Copy exactly the lines from the one containing "Write the bpy" through the one containing "def A(*v): return np.array(v, float)", both included, and leave out any pictures.

TASK MATERIAL:

— BEGIN —

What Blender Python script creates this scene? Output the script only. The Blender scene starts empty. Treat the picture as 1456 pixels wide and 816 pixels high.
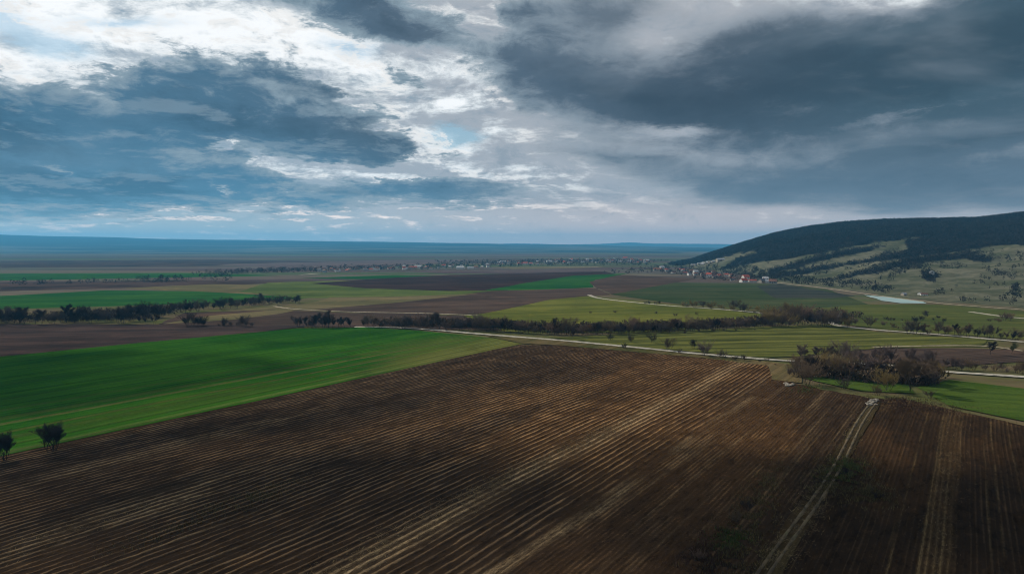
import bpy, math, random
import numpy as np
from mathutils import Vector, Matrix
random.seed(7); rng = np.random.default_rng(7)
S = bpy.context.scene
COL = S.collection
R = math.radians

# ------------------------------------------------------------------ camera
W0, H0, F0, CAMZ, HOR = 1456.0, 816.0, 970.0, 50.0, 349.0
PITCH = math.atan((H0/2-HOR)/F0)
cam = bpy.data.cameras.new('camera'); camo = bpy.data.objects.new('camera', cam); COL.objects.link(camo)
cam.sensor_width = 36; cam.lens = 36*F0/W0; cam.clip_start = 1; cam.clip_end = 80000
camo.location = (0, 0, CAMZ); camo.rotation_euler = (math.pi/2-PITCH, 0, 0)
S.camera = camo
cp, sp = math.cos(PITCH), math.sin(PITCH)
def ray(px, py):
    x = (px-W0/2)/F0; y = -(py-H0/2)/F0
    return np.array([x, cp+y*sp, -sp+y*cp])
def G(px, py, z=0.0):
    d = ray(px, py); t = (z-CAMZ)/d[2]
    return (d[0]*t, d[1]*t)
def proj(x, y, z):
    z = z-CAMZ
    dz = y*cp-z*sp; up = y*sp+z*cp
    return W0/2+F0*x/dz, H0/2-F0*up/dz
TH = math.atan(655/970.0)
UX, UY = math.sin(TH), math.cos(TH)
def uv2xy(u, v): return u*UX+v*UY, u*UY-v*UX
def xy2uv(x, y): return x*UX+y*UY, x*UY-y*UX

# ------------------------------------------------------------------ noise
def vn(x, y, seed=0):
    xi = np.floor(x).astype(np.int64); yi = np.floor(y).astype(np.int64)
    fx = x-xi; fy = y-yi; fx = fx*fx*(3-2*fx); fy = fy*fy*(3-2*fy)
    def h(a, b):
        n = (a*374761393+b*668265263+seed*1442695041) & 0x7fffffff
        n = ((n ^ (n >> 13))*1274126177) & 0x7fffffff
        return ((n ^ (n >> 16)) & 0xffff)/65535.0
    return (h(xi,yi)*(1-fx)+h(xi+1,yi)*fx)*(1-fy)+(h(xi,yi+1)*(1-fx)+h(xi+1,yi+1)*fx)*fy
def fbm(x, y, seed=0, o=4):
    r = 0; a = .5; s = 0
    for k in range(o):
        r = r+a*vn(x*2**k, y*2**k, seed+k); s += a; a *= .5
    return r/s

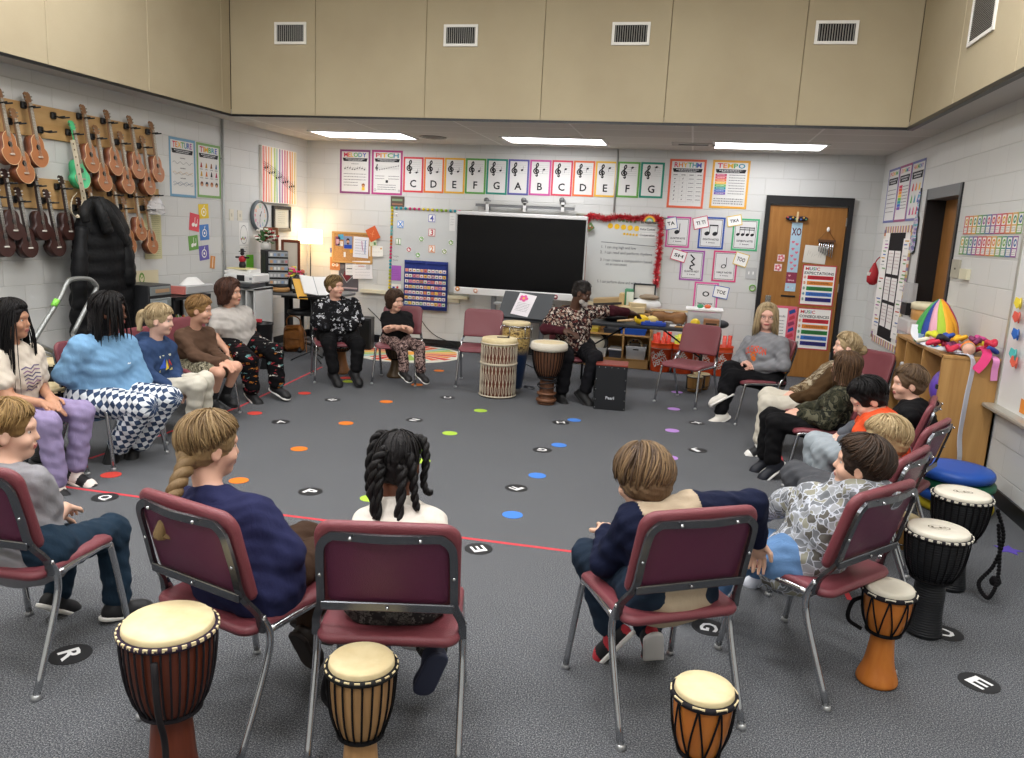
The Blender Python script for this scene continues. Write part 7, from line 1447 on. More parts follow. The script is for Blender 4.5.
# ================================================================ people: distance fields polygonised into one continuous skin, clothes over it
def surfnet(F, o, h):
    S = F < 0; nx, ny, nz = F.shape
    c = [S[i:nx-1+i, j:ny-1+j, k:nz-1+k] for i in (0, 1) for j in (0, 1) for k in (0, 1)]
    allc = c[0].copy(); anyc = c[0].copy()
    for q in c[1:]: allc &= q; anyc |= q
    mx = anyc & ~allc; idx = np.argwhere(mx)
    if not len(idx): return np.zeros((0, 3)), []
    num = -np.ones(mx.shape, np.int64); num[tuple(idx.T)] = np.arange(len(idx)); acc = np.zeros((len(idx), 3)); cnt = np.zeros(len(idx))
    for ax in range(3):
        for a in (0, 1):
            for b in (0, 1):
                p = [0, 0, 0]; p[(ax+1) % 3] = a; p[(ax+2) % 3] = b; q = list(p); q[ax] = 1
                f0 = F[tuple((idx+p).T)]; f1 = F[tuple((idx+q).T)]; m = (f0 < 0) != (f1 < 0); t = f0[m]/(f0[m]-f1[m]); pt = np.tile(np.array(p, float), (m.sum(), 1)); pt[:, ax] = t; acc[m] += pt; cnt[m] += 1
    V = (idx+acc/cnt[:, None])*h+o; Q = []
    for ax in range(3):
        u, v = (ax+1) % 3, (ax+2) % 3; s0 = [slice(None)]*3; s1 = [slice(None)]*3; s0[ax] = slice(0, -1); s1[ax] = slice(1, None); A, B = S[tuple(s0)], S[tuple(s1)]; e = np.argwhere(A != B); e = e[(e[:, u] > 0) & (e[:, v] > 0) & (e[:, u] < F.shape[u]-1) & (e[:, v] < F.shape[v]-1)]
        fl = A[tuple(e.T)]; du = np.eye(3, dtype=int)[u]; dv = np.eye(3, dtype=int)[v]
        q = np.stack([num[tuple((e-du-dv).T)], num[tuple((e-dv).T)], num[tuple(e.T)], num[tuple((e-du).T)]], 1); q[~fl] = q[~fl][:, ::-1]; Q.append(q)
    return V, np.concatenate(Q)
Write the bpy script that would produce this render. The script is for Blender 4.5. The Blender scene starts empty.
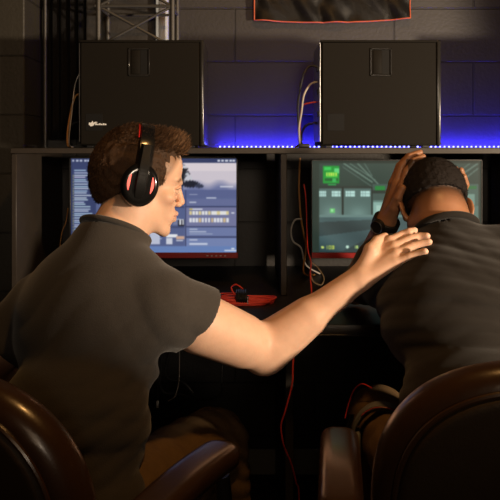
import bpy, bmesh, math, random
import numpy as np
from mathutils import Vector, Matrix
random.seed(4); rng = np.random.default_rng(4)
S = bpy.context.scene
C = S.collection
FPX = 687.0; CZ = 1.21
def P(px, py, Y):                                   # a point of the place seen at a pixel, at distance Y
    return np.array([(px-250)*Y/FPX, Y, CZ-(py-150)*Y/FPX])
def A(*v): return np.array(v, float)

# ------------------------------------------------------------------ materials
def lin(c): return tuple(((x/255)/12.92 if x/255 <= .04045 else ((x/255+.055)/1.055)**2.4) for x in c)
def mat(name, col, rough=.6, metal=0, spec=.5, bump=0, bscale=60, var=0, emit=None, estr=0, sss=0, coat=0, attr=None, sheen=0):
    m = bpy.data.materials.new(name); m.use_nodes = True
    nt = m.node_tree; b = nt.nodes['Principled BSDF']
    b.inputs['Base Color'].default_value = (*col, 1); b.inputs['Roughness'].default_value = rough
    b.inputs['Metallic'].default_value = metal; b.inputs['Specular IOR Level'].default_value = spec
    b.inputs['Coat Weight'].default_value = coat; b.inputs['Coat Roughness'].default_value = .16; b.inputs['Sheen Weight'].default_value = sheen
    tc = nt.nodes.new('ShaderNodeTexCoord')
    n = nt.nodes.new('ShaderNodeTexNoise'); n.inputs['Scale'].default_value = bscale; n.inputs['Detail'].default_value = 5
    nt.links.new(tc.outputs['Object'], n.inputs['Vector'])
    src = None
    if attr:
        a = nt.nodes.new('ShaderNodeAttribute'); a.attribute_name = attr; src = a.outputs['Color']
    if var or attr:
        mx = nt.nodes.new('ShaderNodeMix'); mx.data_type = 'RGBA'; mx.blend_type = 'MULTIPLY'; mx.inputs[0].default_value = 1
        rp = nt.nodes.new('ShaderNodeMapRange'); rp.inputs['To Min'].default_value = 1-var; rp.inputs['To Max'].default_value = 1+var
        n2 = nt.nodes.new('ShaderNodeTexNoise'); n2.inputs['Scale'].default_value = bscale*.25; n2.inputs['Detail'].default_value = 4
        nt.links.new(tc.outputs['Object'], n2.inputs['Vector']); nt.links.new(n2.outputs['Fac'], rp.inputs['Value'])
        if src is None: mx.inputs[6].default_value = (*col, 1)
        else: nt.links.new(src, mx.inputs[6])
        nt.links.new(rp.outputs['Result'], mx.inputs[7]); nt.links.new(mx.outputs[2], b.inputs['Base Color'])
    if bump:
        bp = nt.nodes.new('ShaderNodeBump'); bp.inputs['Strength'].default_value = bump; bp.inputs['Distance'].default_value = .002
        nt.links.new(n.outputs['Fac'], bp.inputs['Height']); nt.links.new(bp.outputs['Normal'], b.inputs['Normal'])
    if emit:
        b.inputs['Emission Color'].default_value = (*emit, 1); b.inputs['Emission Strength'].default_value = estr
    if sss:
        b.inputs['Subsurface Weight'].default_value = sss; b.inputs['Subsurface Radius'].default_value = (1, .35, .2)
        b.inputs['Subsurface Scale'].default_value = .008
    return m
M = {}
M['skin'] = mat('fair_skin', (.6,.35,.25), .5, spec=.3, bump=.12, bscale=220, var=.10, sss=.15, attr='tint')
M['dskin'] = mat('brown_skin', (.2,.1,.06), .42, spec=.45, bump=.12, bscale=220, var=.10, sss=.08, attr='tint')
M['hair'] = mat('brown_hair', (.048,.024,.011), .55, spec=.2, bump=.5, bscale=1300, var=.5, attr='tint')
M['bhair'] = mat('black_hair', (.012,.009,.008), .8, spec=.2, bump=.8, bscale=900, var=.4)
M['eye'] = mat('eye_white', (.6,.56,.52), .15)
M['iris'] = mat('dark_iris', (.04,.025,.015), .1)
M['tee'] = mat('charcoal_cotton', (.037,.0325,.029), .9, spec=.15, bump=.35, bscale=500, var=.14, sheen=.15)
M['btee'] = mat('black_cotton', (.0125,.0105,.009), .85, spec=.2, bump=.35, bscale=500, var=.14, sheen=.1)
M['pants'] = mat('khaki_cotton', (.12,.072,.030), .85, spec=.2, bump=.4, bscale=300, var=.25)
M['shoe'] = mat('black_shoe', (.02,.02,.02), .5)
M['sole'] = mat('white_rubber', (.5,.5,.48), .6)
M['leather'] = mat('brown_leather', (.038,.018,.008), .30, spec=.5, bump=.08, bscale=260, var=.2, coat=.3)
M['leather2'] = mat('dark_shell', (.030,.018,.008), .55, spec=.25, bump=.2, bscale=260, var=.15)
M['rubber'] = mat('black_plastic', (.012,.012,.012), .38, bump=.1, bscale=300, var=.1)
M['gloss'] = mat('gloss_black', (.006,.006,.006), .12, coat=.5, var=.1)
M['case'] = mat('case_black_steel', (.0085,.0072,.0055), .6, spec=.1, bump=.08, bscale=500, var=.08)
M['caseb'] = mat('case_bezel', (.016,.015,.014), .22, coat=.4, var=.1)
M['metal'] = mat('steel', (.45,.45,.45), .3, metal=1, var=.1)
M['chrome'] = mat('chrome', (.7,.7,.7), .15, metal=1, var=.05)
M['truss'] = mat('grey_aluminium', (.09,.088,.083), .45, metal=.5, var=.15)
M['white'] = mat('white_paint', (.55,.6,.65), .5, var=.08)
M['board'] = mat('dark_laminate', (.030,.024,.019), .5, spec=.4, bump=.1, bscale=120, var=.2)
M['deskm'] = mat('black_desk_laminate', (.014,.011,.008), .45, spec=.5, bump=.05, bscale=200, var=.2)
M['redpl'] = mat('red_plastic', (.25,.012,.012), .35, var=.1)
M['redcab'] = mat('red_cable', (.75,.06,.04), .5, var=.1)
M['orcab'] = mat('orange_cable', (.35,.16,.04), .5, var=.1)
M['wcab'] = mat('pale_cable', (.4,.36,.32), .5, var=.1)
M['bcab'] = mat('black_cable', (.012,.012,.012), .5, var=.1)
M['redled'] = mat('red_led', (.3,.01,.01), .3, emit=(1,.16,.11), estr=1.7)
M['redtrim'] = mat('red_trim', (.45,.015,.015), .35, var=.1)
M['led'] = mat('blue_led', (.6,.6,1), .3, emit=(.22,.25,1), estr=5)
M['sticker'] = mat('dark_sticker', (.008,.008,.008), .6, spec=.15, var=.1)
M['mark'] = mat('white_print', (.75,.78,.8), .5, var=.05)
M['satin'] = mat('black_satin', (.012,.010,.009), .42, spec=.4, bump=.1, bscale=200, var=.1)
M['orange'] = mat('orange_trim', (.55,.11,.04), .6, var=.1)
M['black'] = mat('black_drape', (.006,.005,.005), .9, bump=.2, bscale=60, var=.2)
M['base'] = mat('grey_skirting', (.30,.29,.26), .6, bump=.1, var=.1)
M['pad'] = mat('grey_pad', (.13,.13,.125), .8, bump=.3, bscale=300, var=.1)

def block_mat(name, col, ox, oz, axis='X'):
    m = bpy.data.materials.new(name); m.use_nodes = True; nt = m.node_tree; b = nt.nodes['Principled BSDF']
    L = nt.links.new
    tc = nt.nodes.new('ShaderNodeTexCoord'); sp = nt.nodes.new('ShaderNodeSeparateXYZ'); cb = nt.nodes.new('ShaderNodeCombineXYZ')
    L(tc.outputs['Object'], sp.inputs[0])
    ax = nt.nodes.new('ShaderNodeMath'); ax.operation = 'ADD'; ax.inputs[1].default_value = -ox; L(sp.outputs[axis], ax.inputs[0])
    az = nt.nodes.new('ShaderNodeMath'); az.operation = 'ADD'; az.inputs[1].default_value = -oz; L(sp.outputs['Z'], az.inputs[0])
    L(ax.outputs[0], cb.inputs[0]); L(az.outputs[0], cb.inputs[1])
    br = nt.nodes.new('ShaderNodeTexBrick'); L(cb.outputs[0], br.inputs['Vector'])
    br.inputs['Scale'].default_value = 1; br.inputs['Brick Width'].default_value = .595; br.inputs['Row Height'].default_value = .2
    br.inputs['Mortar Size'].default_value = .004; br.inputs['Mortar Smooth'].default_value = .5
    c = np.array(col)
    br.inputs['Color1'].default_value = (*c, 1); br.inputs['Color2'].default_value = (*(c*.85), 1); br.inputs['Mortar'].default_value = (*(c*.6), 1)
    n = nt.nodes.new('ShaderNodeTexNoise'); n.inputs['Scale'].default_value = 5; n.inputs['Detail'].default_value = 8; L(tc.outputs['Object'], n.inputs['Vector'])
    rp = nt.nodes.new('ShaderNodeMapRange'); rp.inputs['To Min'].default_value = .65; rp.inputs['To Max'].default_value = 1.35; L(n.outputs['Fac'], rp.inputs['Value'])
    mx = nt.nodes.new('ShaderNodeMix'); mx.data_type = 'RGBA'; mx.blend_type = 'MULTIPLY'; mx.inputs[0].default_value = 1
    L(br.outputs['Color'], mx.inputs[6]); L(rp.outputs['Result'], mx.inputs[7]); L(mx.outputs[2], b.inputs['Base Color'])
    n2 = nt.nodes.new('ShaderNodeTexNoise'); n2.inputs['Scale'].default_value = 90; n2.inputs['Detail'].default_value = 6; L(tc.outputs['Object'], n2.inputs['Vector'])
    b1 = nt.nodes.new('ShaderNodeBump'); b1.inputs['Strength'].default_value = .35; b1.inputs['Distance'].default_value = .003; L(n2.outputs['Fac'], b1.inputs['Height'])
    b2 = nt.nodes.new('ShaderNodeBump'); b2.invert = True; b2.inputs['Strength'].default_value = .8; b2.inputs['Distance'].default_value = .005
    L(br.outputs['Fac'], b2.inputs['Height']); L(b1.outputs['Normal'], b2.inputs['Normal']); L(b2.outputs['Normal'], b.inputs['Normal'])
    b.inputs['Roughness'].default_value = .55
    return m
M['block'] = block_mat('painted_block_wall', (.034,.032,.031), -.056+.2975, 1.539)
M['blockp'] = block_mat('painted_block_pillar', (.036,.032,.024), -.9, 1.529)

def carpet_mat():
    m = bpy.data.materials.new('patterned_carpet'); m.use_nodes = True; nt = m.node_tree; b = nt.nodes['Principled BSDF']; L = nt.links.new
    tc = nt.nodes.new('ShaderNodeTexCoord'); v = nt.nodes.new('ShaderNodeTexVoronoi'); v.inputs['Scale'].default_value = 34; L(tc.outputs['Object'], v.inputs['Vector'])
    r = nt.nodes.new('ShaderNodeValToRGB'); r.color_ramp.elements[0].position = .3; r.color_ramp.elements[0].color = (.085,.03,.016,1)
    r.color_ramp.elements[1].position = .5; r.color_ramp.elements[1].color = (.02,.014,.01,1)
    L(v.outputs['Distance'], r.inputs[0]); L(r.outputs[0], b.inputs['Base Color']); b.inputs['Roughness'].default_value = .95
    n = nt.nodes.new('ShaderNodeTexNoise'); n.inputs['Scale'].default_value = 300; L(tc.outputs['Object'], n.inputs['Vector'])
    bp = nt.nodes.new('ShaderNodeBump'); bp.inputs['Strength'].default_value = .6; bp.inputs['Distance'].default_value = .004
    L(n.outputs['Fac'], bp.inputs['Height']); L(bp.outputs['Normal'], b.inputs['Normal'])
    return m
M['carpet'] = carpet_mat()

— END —

WRITTEN ANSWER:
Write the bpy script that would produce this render. The script is for Blender 4.5. The Blender scene starts empty.
import bpy, bmesh, math, random
import numpy as np
from mathutils import Vector, Matrix
random.seed(4); rng = np.random.default_rng(4)
S = bpy.context.scene
C = S.collection
FPX = 687.0; CZ = 1.21
def P(px, py, Y):                                   # a point of the place seen at a pixel, at distance Y
    return np.array([(px-250)*Y/FPX, Y, CZ-(py-150)*Y/FPX])
def A(*v): return np.array(v, float)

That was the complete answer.